Gemischte Stimmung nach der Konferenz
Die Wissenschaft warnt derweil, dass die Tiefsee noch kaum verstanden ist und die Folgen des Bergbaus demnach nicht abschätzbar seien.
Ob sich Tiefseebergbau tatsächlich wirtschaftlich betreiben lässt, ist zudem noch vollkommen unklar. Investitionen in Unternehmen wie TMC werden als Risikokapital gehandelt. Klassische Bergbauunternehmen lassen bisher die Finger vom Bergbau am Tiefseeboden.
Im Juli werden die Verhandlungen über das Regelwerk für den Tiefseebergbau fortgesetzt. Deutschland, die EU und 170 weitere Staaten sind – anders als die USA – Mitglied der ISA.
Die Reaktionen auf den Abschluss der Ozeankonferenz fielen gemischt aus. Die UN-Meereskonferenz ende mit einem klaren Bekenntnis zum globalen Meeresschutz, lobte am Freitag ein Netzwerk aus Umwelt- und Entwicklungsorganisationen wie BUND, Greenpeace und Brot für die Welt. Auch der WWF sieht in der Konferenz ein wichtiges Signal.

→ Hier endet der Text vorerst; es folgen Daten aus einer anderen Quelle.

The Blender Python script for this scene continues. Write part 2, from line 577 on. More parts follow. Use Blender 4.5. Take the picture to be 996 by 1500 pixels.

Der Geschäftsführer der Deutschen Umwelthilfe Sascha Müller-Kraenner kritisierte hingegen: "Die UN-Ozeankonferenz hätte ein Wendepunkt für den Schutz mariner Biodiversität und die Bekämpfung der Klimakrise sein können – doch stattdessen wurde der Schutz nur behauptet, nicht beschlossen."
Auch der missmutig auf seiner Scholle sitzende Eisbär wird sich wohl noch gedulden müssen. Ob das "Behauptete" tatsächlich in internationales und nationales Recht gegossen und konsequent umgesetzt wird, das werden die kommenden Wochen und Monate zeigen.